Alexander Larman
asks why it's such a struggle for reviewers to say what they think about a book. It doesn't help, he says, that editors basically have two choices when it comes to handing out assignments.
The first is to allow a significant literary figure to write a lengthy piece displaying their erudition, and which permits sub-editors to come up with a headline along the lines of ‘Julian Barnes on Jean-Paul Sartre’ or similar. The book itself is secondary, its coverage almost an irritation. And the other is nuts-and-bolts criticism, an engagement with an author’s intentions and aims where the fascinations of the subject are secondary to whether the writer has managed to make them accessible to a general audience.
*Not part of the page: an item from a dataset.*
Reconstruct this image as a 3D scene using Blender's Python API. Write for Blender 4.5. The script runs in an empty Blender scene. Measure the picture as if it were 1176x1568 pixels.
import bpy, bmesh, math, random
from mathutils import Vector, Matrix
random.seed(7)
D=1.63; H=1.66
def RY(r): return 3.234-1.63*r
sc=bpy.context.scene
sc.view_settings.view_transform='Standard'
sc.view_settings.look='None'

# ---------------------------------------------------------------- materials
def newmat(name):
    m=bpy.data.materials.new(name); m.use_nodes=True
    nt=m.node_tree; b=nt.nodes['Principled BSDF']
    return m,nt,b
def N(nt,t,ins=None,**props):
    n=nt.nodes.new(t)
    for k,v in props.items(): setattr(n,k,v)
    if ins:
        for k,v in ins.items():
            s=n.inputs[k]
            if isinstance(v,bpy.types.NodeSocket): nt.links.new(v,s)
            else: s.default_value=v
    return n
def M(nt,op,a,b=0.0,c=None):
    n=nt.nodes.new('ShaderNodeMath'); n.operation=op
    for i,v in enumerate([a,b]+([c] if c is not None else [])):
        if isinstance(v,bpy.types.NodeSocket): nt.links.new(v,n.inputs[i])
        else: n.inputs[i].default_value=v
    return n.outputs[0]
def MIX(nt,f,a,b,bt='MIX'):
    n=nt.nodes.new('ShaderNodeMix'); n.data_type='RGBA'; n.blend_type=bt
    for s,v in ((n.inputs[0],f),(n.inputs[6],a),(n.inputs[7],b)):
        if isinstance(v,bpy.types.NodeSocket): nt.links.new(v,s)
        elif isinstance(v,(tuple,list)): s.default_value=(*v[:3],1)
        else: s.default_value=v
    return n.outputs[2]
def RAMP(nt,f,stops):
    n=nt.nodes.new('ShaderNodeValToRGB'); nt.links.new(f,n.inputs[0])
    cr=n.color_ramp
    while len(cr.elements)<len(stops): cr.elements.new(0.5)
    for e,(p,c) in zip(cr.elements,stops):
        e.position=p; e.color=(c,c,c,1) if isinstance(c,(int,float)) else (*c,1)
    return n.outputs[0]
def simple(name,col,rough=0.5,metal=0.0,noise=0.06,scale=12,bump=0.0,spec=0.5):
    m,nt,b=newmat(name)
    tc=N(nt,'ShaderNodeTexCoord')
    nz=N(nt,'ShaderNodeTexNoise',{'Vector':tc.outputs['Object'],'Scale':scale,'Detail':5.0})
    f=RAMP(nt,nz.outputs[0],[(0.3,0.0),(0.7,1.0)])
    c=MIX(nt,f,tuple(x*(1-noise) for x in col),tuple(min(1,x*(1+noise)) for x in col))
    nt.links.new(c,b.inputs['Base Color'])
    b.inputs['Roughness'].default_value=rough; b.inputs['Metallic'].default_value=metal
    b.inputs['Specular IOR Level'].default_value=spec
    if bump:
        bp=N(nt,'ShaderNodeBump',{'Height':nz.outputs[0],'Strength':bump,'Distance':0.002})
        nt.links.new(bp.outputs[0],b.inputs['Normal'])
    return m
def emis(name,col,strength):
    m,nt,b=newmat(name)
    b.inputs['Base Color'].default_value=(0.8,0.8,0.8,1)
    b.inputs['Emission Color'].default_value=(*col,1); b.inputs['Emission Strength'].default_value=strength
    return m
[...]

This may be less lofty, but is undeniably of more use to the profession, and probably to the potential purchaser, too.
The problem is that the "nuts-and-bolts" approach keeps losing out:
There is certainly a time and place for long thinkpieces about authors and subjects, but one also hopes that a brave editor will have the courage to say to the fellow of the Royal Society of Literature who has filed their piece, ‘Sir David, this was marvellous, but could you please let us know whether you thought the book was any good?’ There may be a moment of wounded pride, but the extra paragraph of pure criticism appended to the review could make all the difference for the practice’s survival in its current form. And, on behalf of writers and reviewers alike, I can only hope that such a survival takes place, to give us all something good to read.